[START]

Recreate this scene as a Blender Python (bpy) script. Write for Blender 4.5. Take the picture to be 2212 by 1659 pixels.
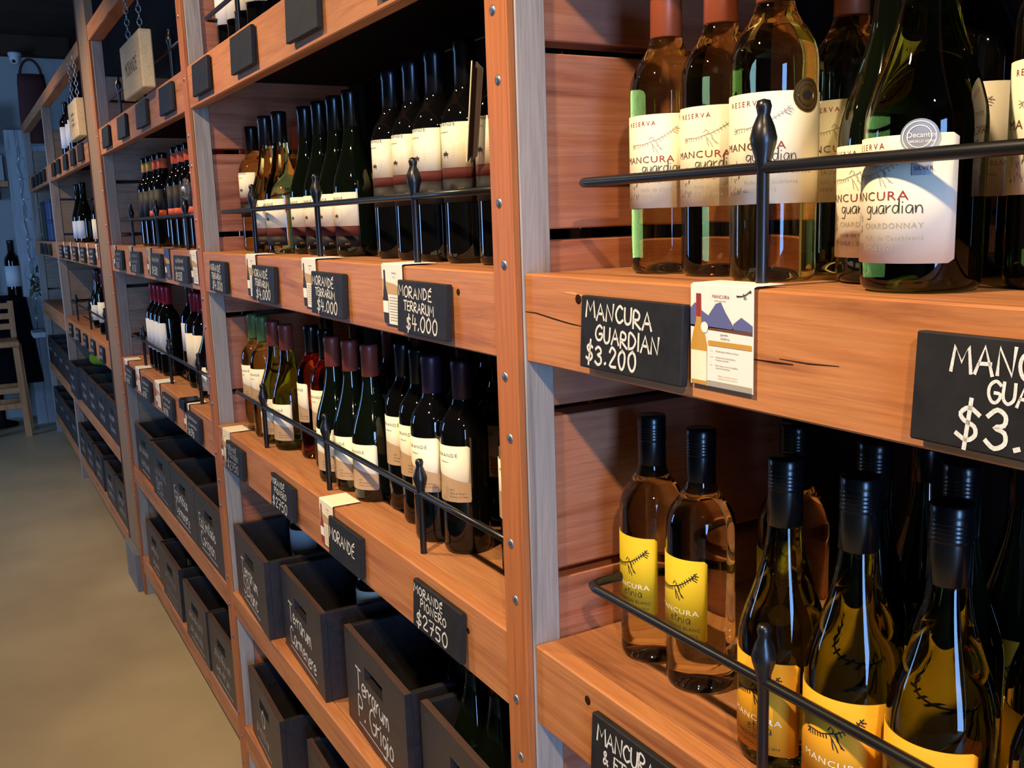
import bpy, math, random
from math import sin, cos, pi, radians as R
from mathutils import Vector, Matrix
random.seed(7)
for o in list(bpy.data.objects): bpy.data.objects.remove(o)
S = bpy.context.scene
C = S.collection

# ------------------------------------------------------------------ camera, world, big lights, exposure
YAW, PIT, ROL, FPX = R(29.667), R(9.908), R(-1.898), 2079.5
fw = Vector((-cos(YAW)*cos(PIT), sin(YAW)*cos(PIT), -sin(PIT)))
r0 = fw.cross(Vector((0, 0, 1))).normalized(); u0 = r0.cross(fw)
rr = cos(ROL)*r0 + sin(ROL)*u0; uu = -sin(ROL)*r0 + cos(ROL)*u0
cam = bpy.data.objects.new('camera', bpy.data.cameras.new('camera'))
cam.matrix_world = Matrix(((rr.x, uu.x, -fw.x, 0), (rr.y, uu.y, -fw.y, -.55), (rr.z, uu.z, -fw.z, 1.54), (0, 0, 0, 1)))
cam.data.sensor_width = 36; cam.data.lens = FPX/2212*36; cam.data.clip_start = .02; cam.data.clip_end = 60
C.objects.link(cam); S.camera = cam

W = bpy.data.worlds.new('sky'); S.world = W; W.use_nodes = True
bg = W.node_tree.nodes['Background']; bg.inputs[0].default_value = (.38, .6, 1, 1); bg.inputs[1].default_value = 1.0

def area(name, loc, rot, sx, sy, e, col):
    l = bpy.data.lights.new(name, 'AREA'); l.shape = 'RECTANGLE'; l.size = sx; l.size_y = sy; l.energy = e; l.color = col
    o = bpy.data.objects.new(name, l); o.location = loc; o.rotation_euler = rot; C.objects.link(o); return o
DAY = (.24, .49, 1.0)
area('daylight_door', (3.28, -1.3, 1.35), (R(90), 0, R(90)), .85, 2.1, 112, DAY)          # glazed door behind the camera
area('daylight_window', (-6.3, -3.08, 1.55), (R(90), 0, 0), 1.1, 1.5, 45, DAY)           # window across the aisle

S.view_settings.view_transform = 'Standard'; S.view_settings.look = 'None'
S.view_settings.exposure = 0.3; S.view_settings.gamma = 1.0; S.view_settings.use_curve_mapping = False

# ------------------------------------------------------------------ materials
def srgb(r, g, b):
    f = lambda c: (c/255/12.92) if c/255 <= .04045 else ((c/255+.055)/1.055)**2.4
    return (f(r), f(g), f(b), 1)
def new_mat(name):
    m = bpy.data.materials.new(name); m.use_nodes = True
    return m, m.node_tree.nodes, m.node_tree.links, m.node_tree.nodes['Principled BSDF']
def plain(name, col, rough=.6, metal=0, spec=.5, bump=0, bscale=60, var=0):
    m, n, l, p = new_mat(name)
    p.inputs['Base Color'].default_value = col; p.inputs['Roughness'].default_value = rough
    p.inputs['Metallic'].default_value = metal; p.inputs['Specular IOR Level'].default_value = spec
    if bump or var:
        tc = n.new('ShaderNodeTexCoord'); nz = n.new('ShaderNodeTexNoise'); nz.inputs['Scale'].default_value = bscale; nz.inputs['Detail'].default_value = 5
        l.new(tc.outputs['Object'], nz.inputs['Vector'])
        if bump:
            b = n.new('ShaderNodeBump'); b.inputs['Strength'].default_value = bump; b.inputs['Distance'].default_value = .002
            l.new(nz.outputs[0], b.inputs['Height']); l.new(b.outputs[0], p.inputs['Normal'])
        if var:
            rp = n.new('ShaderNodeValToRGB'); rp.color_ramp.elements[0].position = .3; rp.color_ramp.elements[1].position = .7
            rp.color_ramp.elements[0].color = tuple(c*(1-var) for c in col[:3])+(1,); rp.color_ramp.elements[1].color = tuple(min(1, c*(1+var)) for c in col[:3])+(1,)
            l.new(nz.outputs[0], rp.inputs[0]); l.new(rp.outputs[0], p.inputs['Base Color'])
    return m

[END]

Directive >> Exactly restate the lines from the beginning of the data through the line with "C = S.collection", and no others, keeping pictures out.

Written reply >>
Recreate this scene as a Blender Python (bpy) script. Write for Blender 4.5. Take the picture to be 2212 by 1659 pixels.
import bpy, math, random
from math import sin, cos, pi, radians as R
from mathutils import Vector, Matrix
random.seed(7)
for o in list(bpy.data.objects): bpy.data.objects.remove(o)
S = bpy.context.scene
C = S.collection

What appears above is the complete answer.